Whenever the governor or the Legislature proposes a change in how California's public schools are financed, someone almost immediately creates a spreadsheet that shows which districts would gain money and which would lose. The losers quickly coalesce to oppose any formulaic change and that usually dooms the proposal, regardless of its merits.
Last week, Gov. Jerry Brown released a spreadsheet on his proposal to radically revamp state school aid to give more money -- a lot more money, eventually -- to districts with large numbers of poor and/or "English learner" students on the theory that they need more individualized attention.
It's probably a valid theory, although hard evidence of its efficacy is difficult to find. But by graphically demonstrating which districts would receive big injections of cash over the next several years and which wouldn't, the spreadsheet draws political battle lines.
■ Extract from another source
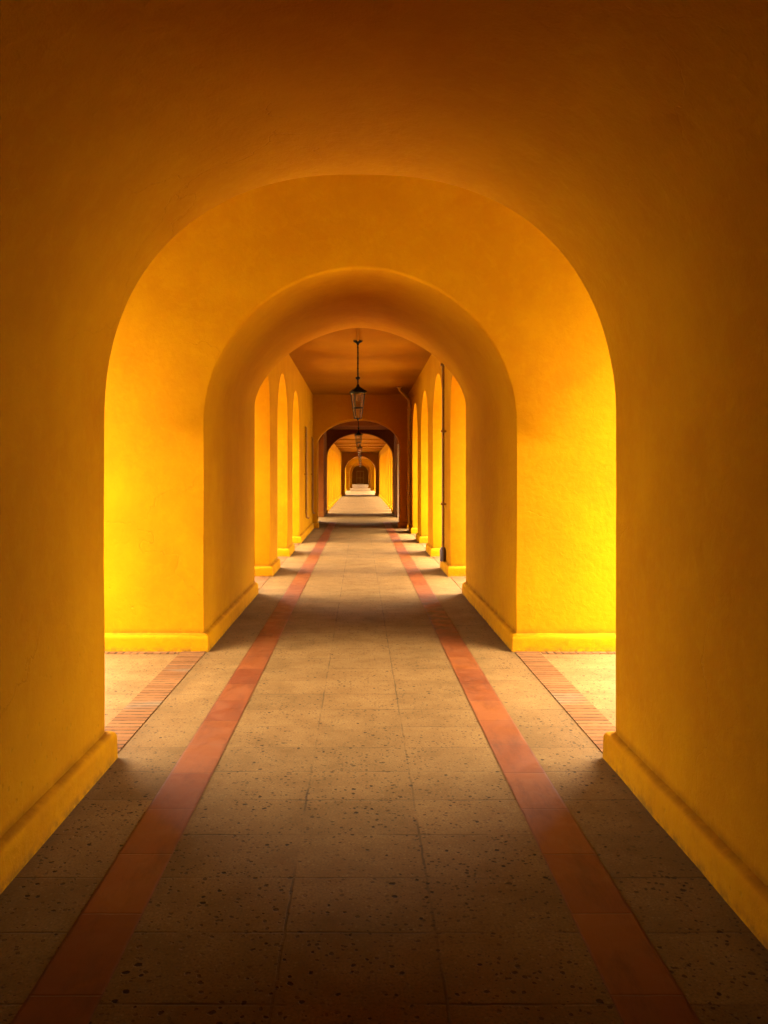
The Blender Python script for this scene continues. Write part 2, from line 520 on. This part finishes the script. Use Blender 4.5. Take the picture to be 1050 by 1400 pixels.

The big winners would be big urban districts -- giant Los Angeles Unified particularly -- and small rural districts, both of which have big proportions of poor Latino students. The big losers, financially speaking, would be districts in mostly white and affluent residential enclaves -- such as Beverly Hills Unified and those in the tony suburbs of San Francisco. Eventually, the former would receive about 50% more per-pupil financing than the latter.
Critics already are noting that in addition to a large state aid boost under the governor's new formula, Los Angles Unified would retain hundreds of millions of dollars in a special pot of money, with the obfuscating name of "targeted instructional improvement bloc grant," that Brown exempted from the overall streamlining of state aid.